Nella notte fra il 15 e il 16 aprile del 1973 sotto la porta di un appartamento al terzo piano di una palazzina popolare nel quartiere di Primavalle a Roma, scorre benzina infame, assassina, è notte fonda la famiglia Mattei riposa mentre improvvise le fiamme crepitano divorando con le lingue gli arredi della casa. Virgilio Mattei 22 anni, volontario nazionale del MSI e il fratellino Stefano 10 anni muoiono carbonizzati, non ce l’hanno fatta a salvarsi, uno scatto fotografico terribile ritrae il primo coperto d’ustioni davanti alla finestra mentre il piccolo (non si vede) gli stava avvinghiato alle gambe. Un episodio della guerra civile degli anni di piombo, le vittime prescelte non erano filosofi, illustri accademici, intellettuali del bar Rosati, ma militanti “della parte sbagliata”, tedofori di idee diverse incompatibili con la democrazia a senso unico e in fondo facili agnelli da sacrificare col mordi e fuggi dei vigliacchi, riesumando appunto procedure e tecniche dei gappisti in nome di una Resistenza senza fine, coperte calde per gli assassini dall’intellighenzia, cortina fumogena per nasconderli, un copia e incolla col ‘44 senza però medaglie d’oro né una via Fanciullaci.

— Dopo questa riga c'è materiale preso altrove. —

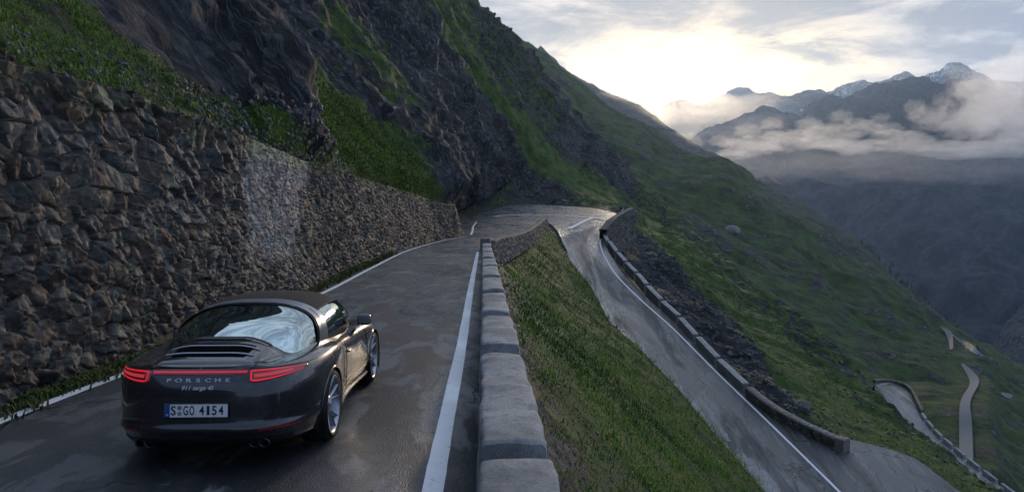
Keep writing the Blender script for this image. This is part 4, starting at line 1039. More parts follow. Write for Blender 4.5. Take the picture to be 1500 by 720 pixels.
# ---------------------------------------------------------------- low cloud drifting over the peaks
def puff(c, r, seed, n=40, nz=.85):
    th = np.linspace(0, math.pi, n)[:, None]; ph = np.linspace(0, 2*math.pi, n*2, endpoint=False)[None]
    x, y, z = np.sin(th)*np.cos(ph), np.sin(th)*np.sin(ph), np.cos(th)+0*ph
    k = 1+nz*fbm(x*1.7+seed, y*1.7, z*1.7, o=5, seed=seed, g=.6)
    return np.stack([x*k*r[0]+c[0], y*k*r[1]+c[1], z*k*r[2]+c[2]], -1), gridf(n, n*2, wrap=True)
def cloudbank(name, puffs, dens, label, col=(.985,.985,.99), seed=0, aniso=.72, ds=1.0):
    m_ = volmat(name+'_vapour', dens, col, aniso)
    for i, (px, py, d, w_, h_) in enumerate(puffs):
        d = d*ds
        r = (w_/PF*d, w_/PF*d*.3, h_/PF*d)
        v, f = puff(P(px, py, d), r, seed+i*3)
        outward(mk(name, v, f, m_, kind='stuff', label=label))
cloudbank('low_cloud', [(1100,214,4300,44,13),(1160,206,4200,46,15),(1215,200,4100,40,17),(1262,186,4000,30,12),(1250,214,4000,56,11),(1330,208,3900,50,16),(1395,220,3800,60,12),(1300,188,4000,24,9),(1372,172,3800,34,20),(1420,182,3700,44,24),(1455,150,3700,56,34),(1490,190,3600,60,26),(1410,132,3900,26,20),(1440,112,3900,34,18),(1500,115,3900,60,42),(1185,186,4300,20,12),(1232,172,4300,16,9),(1340,158,4000,16,12),(1395,104,4000,12,9),(1465,218,3600,70,13),(1075,226,4300,26,8),(1058,206,4300,20,9),(1092,192,4300,20,10),(1130,182,4300,18,8),(1470,140,3700,46,40),(1432,168,3700,34,30),(1500,175,3600,46,48),(1380,150,3800,16,14),(1290,172,4000,14,7)], 6.5e-3, 'pale evening cloud drifting across the valley peaks', seed=5, ds=.6)
cloudbank('thin_cloud', [(1160,240,3900,120,30),(1380,240,3600,170,34),(1480,235,3500,90,40),(1110,182,4700,45,12),(1075,195,4700,40,12)], 9e-4, 'thin mist hanging under the cloud bank', seed=55, ds=.6)
cloudbank('sunlit_haze_bank', [(1010,168,6000,120,26),(1085,160,6100,95,24),(960,185,5900,90,26),(1130,172,6000,60,18)], 6e-4, 'golden haze hiding the far peaks below the sun', (1.0,.97,.92), 95, .8)
cloudbank('ridge_mist', [(900,148,2050,42,16),(945,175,2000,46,18),(990,208,1980,40,16),(1030,228,1960,30,10),(870,120,2150,34,14),(850,98,2300,30,12),(960,158,2080,30,20)], 2.2e-3, 'sunlit mist clinging to the ridge below the sun', (1.0,.98,.95), 75, .82)
# ---------------------------------------------------------------- the sports car (x right, y forward, z up; rear axle at y = 0)
def paintmat(name, col, rough=.28, metal=.55, coat=1.0, flake=True):
    m_, g = newmat(name); c = C4(*col)
    if flake:
        n_ = g.noise(g.n('ShaderNodeTexCoord').outputs['Object'], 400, 2, .5); c = g.mix(g.mr(n_, .45, .7, 0, .5), C4(*col), C4(*[min(1, k*2.2) for k in col]))
    d_ = g.noise(g.n('ShaderNodeTexCoord').outputs['Object'], 6, 6, .7)
    finish(g, c, g.mr(d_, .4, .7, rough, rough+.10), None, metal, .5, **{'Coat Weight': coat, 'Coat Roughness': .045}); return m_
M_BODY = paintmat('graphite_brown_paint', (.034,.030,.034), .22, .55)
M_SILV = paintmat('silver_metal', (.36,.37,.41), .30, .9, .3, False)
M_TRIM = plainmat('black_trim', (.010,.010,.011), .38); M_RUB = plainmat('tyre_rubber', (.014,.014,.015), .8)
M_CHR = plainmat('bright_metal', (.62,.63,.66), .22, 1.0); M_DKCH = plainmat('dark_metal', (.10,.10,.105), .3, .9)
M_FAB, g = newmat('soft_top_fabric'); po = g.n('ShaderNodeTexCoord').outputs['Object']
wv = g.noise(po, 240, 2, .5); finish(g, g.mix(g.mr(wv, .4, .6), C4(.028,.024,.022), C4(.050,.043,.040)), .9, bump(g, wv, .002, .6), spec=.2)
def glassmat(name, tint, base=.55):
    m_ = bpy.data.materials.new(name); m_.use_nodes = True; g = NT(m_.node_tree)
    fr = g.n('ShaderNodeFresnel', {0: 1.55}).outputs[0]
    tr = g.n('ShaderNodeBsdfTransparent', {0: C4(*tint)}); gl = g.n('ShaderNodeBsdfGlossy', {0: C4(.46, .54, .54), 'Roughness': .015})
    f = g.m('ADD', g.m('MULTIPLY', fr, 1.0), .02, clamp=True)
    mxs = g.n('ShaderNodeMixShader', {0: f, 1: tr.outputs[0], 2: gl.outputs[0]}); g.n('ShaderNodeOutputMaterial', {0: mxs.outputs[0]}); return m_
M_GLASS = glassmat('tinted_glass', (.30,.34,.34))
def emis(name, col, st, base=(.2,.01,.01)):
    m_, g = newmat(name); finish(g, C4(*base), .2, **{'Emission Color': C4(*col), 'Emission Strength': st}); return m_
M_LED = emis('lit_red_led', (1.0,.03,.05), .42); M_LED2 = emis('dim_red_led', (.9,.08,.12), .32)
M_LENS = paintmat('red_lens', (.28,.010,.016), .12, 0, 1.0, False)

car = empty('sports_car', (0, 0, 0), label='dark graphite brown sports car with black soft top and lit red tail lights', category='car')
def cp(name, v, f, mat, parent=None, smooth=True, **kw):
    o = mk(name, v, f, mat, parent or car, smooth, **kw); return o
LV = np.array([ # z, rear y, front y, width factor
 [.185,-.86,3.10,.94],[.20,-.92,3.22,.96],[.235,-.97,3.32,.975],[.30,-1.015,3.40,.99],[.335,-1.055,3.42,1.0],[.36,-1.06,3.43,1.0],[.385,-1.03,3.435,.995],[.44,-1.025,3.44,1.0],[.54,-1.03,3.43,1.0],[.60,-1.03,3.41,1.0],
 [.66,-1.018,3.37,1.0],[.71,-.995,3.32,.995],[.745,-.975,3.27,.985],[.775,-.955,3.21,.972],[.80,-.93,3.12,.950]])
yk = [-1.1,-.9,-.5,-.2,.1,.4,.75,1.2,1.8,2.1,2.45,2.8,3.1,3.5]
HWk = [.86,.89,.918,.925,.926,.912,.872,.862,.872,.90,.918,.905,.85,.72]
ZSk = [.90,.90,.875,.885,.890,.878,.850,.835,.830,.825,.805,.76,.69,.56]
def HW(y): return np.interp(y, np.linspace(-1.1, 3.5, 93), np.convolve(np.pad(np.interp(np.linspace(-1.1, 3.5, 93), yk, HWk), 3, 'edge'), np.ones(7)/7, 'valid'))
def ZS(y): return np.interp(y, np.linspace(-1.1, 3.5, 93), np.convolve(np.pad(np.interp(np.linspace(-1.1, 3.5, 93), yk, ZSk), 3, 'edge'), np.ones(7)/7, 'valid'))
lvz = LV[:, 0]
def lev(zl_, k):
    zi = np.linspace(lvz[0], lvz[-1], 80); v = np.interp(zi, lvz, LV[:, k]); v = np.convolve(np.pad(v, 2, 'edge'), np.ones(5)/5, 'valid')
    v[0] = LV[0, k]; v[-1] = LV[-1, k]; return np.interp(zl_, zi, v)
def shell(u, zl_, off=0.0):
    """point on the lower body: u = plan angle (-pi/2 rear centre, 0 right side, pi/2 front centre), zl_ = nominal level .185 - .80"""
    u = np.asarray(u, float); zl_ = np.asarray(zl_, float); u, zl_ = np.broadcast_arrays(u, zl_)
    yr, yf, s = lev(zl_, 1), lev(zl_, 2), lev(zl_, 3); ym = .9
    c, si = np.cos(u), np.sin(u)
    rear = si < 0
    n = np.where(rear, 4.6, 4.3)
    r = (np.abs(c)**n+np.abs(si)**n)**(-1/n)
    xx = c*r; yy_ = si*r
    y = np.where(rear, ym+yy_*(ym-yr), ym+yy_*(yf-ym))
    w_ = np.where(rear, np.interp(y, [-1.1, -.6, 0, .9], [.975, .995, 1, 1]), 1.0)
    x = xx*HW(y)*s*w_
    zs = ZS(y); z = .225+(zl_-.185)*(zs-.225)/(.80-.185)
    # sill tucks in, side swage
    x = x*(1-.018*np.exp(-((y-1.25)/.55)**2)*smst(.5, .3, z))
    P_ = np.stack([x, y, z], -1)
    if off: 
        e = 1e-3; du_ = shell(u+e, zl_)-shell(u-e, zl_); dz_ = shell(u, np.minimum(zl_+e, .80))-shell(u, zl_-e)
        nn_ = np.cross(du_, dz_); nn_ /= np.linalg.norm(nn_, axis=-1, keepdims=True)+1e-12; P_ = P_+nn_*off
    return P_
def u_of_x(x, zl_):
    uu = np.linspace(-math.pi/2, 0, 4000); p = shell(uu, zl_); xs = p[:, 0]; return float(np.interp(x, xs, uu))
def u_of_y(y, zl_):
    uu = np.linspace(-1.45, 1.3, 4000); p = shell(uu, zl_); return float(np.interp(y, p[:, 1], uu))
ck_y = [-1.1,-.95,-.93,-.90,-.84,-.70,-.5,-.30,-.1,.3,1.0,1.7,1.95,2.2,2.6,3.0,3.2,3.5]
ck_z = [.90,.90,.915,.930,.942,.985,1.037,1.066,1.070,1.055,1.02,1.0,.97,.915,.82,.705,.63,.50]
def deck(x, y, X0=None):
    """height of the upper body over (x, y)"""
    x = np.abs(x); c = np.interp(y, ck_y, ck_z); hw = HW(y)
    f = ZS(y)+np.interp(y, [-1.0, -.85, -.5, 0, .5, 1.9, 2.45, 3.0, 3.4], [.02, .035, .040, .045, .045, .045, .05, .04, .02])
    k = smst(.20, .74, x/hw); z = c*(1-k)+f*k
    z = z-.028*np.exp(-((x/hw-.62)/.10)**2)*smst(.55, .2, y)*smst(-1.0, -.7, y)      # hollow between deck and haunch
    z = z-.022*np.exp(-((x/hw-.50)/.16)**2)*smst(2.0, 2.3, y)                         # hood lower than wings
    if X0 is not None:
        q = np.clip((x/np.maximum(X0, 1e-4)-.80)/.20, 0, 1); zs = ZS(y); z = z*(1-q**2.2)+zs*q**2.2
    return z
NU = 560; NVL = 46
us = np.linspace(-math.pi/2, math.pi/2, NU//2+1)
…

Com’è lontana quella pacificazione nazionale auspicata proprio da Gentile nella sua conferenza in Campidoglio del 24 giugno del ‘43, quel Discorso agli italiani che suscitò opposizione sia dal fronte fascista dei duri e puri che da quello antifascista diviso tra zio Sam e babbo Stalin. Fu quella l’ouverture della sua fine.
Un murales pare ricorderà, invece d’un umile francobollo del filosofo, le vittime del rogo di Primavalle, aspettiamo che l’arte dia dignità d’eroi ai due fratelli, l’uno fiore innocente l’altro militante d’un pensiero eretico, che è un po’ lo stesso, per entrambi ci furono le fiamme dell’inquisizione rossa prendendo a modello un frate dell’infinito, Giordano Bruno.